TASK INSTRUCTIONS:
Retype the whole listing below, character for character.

━━━━━ RECORDS FOR THE TASK

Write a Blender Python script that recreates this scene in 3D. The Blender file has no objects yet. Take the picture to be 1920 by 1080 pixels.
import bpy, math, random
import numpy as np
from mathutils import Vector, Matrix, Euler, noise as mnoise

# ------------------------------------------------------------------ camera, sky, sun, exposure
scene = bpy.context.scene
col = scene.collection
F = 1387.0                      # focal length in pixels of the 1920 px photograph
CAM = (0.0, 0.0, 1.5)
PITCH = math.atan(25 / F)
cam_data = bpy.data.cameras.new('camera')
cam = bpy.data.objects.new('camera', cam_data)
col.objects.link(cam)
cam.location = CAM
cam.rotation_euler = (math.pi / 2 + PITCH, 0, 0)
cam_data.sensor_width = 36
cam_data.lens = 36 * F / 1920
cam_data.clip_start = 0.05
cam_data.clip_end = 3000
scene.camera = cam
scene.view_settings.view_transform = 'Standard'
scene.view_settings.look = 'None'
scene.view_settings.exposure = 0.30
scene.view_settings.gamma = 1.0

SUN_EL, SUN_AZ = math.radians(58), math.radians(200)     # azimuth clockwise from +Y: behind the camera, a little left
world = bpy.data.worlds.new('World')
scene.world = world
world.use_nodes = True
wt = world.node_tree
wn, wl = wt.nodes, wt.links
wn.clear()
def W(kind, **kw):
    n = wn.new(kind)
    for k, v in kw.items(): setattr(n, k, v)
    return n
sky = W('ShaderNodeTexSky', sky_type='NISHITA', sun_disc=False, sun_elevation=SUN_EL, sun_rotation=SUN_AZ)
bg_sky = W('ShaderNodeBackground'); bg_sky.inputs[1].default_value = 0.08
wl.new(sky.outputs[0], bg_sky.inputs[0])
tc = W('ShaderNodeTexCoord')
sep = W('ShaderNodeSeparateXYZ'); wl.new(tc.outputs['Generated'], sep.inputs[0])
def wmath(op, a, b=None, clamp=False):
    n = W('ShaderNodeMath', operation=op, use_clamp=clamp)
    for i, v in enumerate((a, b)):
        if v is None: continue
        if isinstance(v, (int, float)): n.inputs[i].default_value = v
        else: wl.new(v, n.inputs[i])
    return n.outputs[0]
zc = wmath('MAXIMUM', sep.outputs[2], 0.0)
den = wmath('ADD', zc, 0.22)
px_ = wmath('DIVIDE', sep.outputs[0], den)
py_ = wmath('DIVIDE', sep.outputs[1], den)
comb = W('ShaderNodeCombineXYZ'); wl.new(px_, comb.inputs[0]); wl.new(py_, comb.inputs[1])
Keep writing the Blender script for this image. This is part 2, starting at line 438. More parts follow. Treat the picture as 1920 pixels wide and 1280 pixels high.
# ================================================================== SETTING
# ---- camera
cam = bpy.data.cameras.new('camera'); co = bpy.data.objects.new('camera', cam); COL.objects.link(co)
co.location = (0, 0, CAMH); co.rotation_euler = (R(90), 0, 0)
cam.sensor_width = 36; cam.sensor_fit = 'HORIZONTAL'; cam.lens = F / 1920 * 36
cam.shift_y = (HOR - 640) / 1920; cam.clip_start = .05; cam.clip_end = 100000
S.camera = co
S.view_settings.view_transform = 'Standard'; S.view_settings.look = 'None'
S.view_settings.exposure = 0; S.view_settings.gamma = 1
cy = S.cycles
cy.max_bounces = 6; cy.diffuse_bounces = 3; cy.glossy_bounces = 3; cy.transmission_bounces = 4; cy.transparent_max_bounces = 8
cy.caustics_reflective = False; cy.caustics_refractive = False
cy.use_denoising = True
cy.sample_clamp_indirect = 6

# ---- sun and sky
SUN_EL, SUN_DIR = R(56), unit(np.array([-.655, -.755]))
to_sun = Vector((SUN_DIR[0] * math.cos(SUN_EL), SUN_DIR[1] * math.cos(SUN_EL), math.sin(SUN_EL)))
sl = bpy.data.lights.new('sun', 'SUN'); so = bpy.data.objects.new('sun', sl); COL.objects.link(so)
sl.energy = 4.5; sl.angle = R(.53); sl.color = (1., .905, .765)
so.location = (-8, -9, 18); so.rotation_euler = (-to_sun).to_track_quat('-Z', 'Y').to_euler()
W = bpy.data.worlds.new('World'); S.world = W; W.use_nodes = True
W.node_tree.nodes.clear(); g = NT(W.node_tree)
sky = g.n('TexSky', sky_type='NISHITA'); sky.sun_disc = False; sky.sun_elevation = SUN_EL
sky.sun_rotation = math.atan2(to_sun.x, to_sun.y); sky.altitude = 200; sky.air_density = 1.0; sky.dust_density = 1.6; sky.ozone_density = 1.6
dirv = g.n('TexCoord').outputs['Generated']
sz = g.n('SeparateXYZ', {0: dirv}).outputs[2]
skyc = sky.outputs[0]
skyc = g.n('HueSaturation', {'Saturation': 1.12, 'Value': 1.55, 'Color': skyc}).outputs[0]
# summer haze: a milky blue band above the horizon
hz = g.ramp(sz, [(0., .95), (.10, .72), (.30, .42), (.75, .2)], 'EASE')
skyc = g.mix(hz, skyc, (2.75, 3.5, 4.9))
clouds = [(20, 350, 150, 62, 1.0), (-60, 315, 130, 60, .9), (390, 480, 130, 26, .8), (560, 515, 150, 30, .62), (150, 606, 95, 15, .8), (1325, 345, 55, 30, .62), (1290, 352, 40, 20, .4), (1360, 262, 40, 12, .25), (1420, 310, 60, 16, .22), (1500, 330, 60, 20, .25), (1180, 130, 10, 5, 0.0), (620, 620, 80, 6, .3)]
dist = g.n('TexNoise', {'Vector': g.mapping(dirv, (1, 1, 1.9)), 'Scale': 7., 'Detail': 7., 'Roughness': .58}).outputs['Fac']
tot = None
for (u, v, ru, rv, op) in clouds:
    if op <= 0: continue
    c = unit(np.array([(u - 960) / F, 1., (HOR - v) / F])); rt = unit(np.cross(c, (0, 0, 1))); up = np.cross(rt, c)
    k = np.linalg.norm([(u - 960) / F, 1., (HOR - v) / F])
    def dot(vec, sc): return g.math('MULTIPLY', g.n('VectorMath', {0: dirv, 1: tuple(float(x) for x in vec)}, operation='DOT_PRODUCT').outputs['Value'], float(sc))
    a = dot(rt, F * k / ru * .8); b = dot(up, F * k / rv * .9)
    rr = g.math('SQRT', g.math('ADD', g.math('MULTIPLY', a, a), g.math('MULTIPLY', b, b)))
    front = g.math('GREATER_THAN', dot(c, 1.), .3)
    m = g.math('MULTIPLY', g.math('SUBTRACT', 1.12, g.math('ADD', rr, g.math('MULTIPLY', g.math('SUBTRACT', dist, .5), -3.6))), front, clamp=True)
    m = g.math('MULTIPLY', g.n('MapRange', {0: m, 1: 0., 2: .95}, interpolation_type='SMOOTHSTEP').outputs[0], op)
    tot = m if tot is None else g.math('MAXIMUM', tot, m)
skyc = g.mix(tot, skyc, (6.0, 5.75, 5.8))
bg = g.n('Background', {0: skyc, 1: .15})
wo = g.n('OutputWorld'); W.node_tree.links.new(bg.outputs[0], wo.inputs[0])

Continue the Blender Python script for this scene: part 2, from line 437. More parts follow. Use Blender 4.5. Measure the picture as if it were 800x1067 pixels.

━━━━━━━━━━

WRITTEN ANSWER:
Write a Blender Python script that recreates this scene in 3D. The Blender file has no objects yet. Take the picture to be 1920 by 1080 pixels.
import bpy, math, random
import numpy as np
from mathutils import Vector, Matrix, Euler, noise as mnoise

# ------------------------------------------------------------------ camera, sky, sun, exposure
scene = bpy.context.scene
col = scene.collection
F = 1387.0                      # focal length in pixels of the 1920 px photograph
CAM = (0.0, 0.0, 1.5)
PITCH = math.atan(25 / F)
cam_data = bpy.data.cameras.new('camera')
cam = bpy.data.objects.new('camera', cam_data)
col.objects.link(cam)
cam.location = CAM
cam.rotation_euler = (math.pi / 2 + PITCH, 0, 0)
cam_data.sensor_width = 36
cam_data.lens = 36 * F / 1920
cam_data.clip_start = 0.05
cam_data.clip_end = 3000
scene.camera = cam
scene.view_settings.view_transform = 'Standard'
scene.view_settings.look = 'None'
scene.view_settings.exposure = 0.30
scene.view_settings.gamma = 1.0

SUN_EL, SUN_AZ = math.radians(58), math.radians(200)     # azimuth clockwise from +Y: behind the camera, a little left
world = bpy.data.worlds.new('World')
scene.world = world
world.use_nodes = True
wt = world.node_tree
wn, wl = wt.nodes, wt.links
wn.clear()
def W(kind, **kw):
    n = wn.new(kind)
    for k, v in kw.items(): setattr(n, k, v)
    return n
sky = W('ShaderNodeTexSky', sky_type='NISHITA', sun_disc=False, sun_elevation=SUN_EL, sun_rotation=SUN_AZ)
bg_sky = W('ShaderNodeBackground'); bg_sky.inputs[1].default_value = 0.08
wl.new(sky.outputs[0], bg_sky.inputs[0])
tc = W('ShaderNodeTexCoord')
sep = W('ShaderNodeSeparateXYZ'); wl.new(tc.outputs['Generated'], sep.inputs[0])
def wmath(op, a, b=None, clamp=False):
    n = W('ShaderNodeMath', operation=op, use_clamp=clamp)
    for i, v in enumerate((a, b)):
        if v is None: continue
        if isinstance(v, (int, float)): n.inputs[i].default_value = v
        else: wl.new(v, n.inputs[i])
    return n.outputs[0]
zc = wmath('MAXIMUM', sep.outputs[2], 0.0)
den = wmath('ADD', zc, 0.22)
px_ = wmath('DIVIDE', sep.outputs[0], den)
py_ = wmath('DIVIDE', sep.outputs[1], den)
comb = W('ShaderNodeCombineXYZ'); wl.new(px_, comb.inputs[0]); wl.new(py_, comb.inputs[1])
Keep writing the Blender script for this image. This is part 2, starting at line 438. More parts follow. Treat the picture as 1920 pixels wide and 1280 pixels high.
# ================================================================== SETTING
# ---- camera
cam = bpy.data.cameras.new('camera'); co = bpy.data.objects.new('camera', cam); COL.objects.link(co)
co.location = (0, 0, CAMH); co.rotation_euler = (R(90), 0, 0)
cam.sensor_width = 36; cam.sensor_fit = 'HORIZONTAL'; cam.lens = F / 1920 * 36
cam.shift_y = (HOR - 640) / 1920; cam.clip_start = .05; cam.clip_end = 100000
S.camera = co
S.view_settings.view_transform = 'Standard'; S.view_settings.look = 'None'
S.view_settings.exposure = 0; S.view_settings.gamma = 1
cy = S.cycles
cy.max_bounces = 6; cy.diffuse_bounces = 3; cy.glossy_bounces = 3; cy.transmission_bounces = 4; cy.transparent_max_bounces = 8
cy.caustics_reflective = False; cy.caustics_refractive = False
cy.use_denoising = True
cy.sample_clamp_indirect = 6

# ---- sun and sky
SUN_EL, SUN_DIR = R(56), unit(np.array([-.655, -.755]))
to_sun = Vector((SUN_DIR[0] * math.cos(SUN_EL), SUN_DIR[1] * math.cos(SUN_EL), math.sin(SUN_EL)))
sl = bpy.data.lights.new('sun', 'SUN'); so = bpy.data.objects.new('sun', sl); COL.objects.link(so)
sl.energy = 4.5; sl.angle = R(.53); sl.color = (1., .905, .765)
so.location = (-8, -9, 18); so.rotation_euler = (-to_sun).to_track_quat('-Z', 'Y').to_euler()
W = bpy.data.worlds.new('World'); S.world = W; W.use_nodes = True
W.node_tree.nodes.clear(); g = NT(W.node_tree)
sky = g.n('TexSky', sky_type='NISHITA'); sky.sun_disc = False; sky.sun_elevation = SUN_EL
sky.sun_rotation = math.atan2(to_sun.x, to_sun.y); sky.altitude = 200; sky.air_density = 1.0; sky.dust_density = 1.6; sky.ozone_density = 1.6
dirv = g.n('TexCoord').outputs['Generated']
sz = g.n('SeparateXYZ', {0: dirv}).outputs[2]
skyc = sky.outputs[0]
skyc = g.n('HueSaturation', {'Saturation': 1.12, 'Value': 1.55, 'Color': skyc}).outputs[0]
# summer haze: a milky blue band above the horizon
hz = g.ramp(sz, [(0., .95), (.10, .72), (.30, .42), (.75, .2)], 'EASE')
skyc = g.mix(hz, skyc, (2.75, 3.5, 4.9))
clouds = [(20, 350, 150, 62, 1.0), (-60, 315, 130, 60, .9), (390, 480, 130, 26, .8), (560, 515, 150, 30, .62), (150, 606, 95, 15, .8), (1325, 345, 55, 30, .62), (1290, 352, 40, 20, .4), (1360, 262, 40, 12, .25), (1420, 310, 60, 16, .22), (1500, 330, 60, 20, .25), (1180, 130, 10, 5, 0.0), (620, 620, 80, 6, .3)]
dist = g.n('TexNoise', {'Vector': g.mapping(dirv, (1, 1, 1.9)), 'Scale': 7., 'Detail': 7., 'Roughness': .58}).outputs['Fac']
tot = None
for (u, v, ru, rv, op) in clouds:
    if op <= 0: continue
    c = unit(np.array([(u - 960) / F, 1., (HOR - v) / F])); rt = unit(np.cross(c, (0, 0, 1))); up = np.cross(rt, c)
    k = np.linalg.norm([(u - 960) / F, 1., (HOR - v) / F])
    def dot(vec, sc): return g.math('MULTIPLY', g.n('VectorMath', {0: dirv, 1: tuple(float(x) for x in vec)}, operation='DOT_PRODUCT').outputs['Value'], float(sc))
    a = dot(rt, F * k / ru * .8); b = dot(up, F * k / rv * .9)
    rr = g.math('SQRT', g.math('ADD', g.math('MULTIPLY', a, a), g.math('MULTIPLY', b, b)))
    front = g.math('GREATER_THAN', dot(c, 1.), .3)
    m = g.math('MULTIPLY', g.math('SUBTRACT', 1.12, g.math('ADD', rr, g.math('MULTIPLY', g.math('SUBTRACT', dist, .5), -3.6))), front, clamp=True)
    m = g.math('MULTIPLY', g.n('MapRange', {0: m, 1: 0., 2: .95}, interpolation_type='SMOOTHSTEP').outputs[0], op)
    tot = m if tot is None else g.math('MAXIMUM', tot, m)
skyc = g.mix(tot, skyc, (6.0, 5.75, 5.8))
bg = g.n('Background', {0: skyc, 1: .15})
wo = g.n('OutputWorld'); W.node_tree.links.new(bg.outputs[0], wo.inputs[0])

Continue the Blender Python script for this scene: part 2, from line 437. More parts follow. Use Blender 4.5. Measure the picture as if it were 800x1067 pixels.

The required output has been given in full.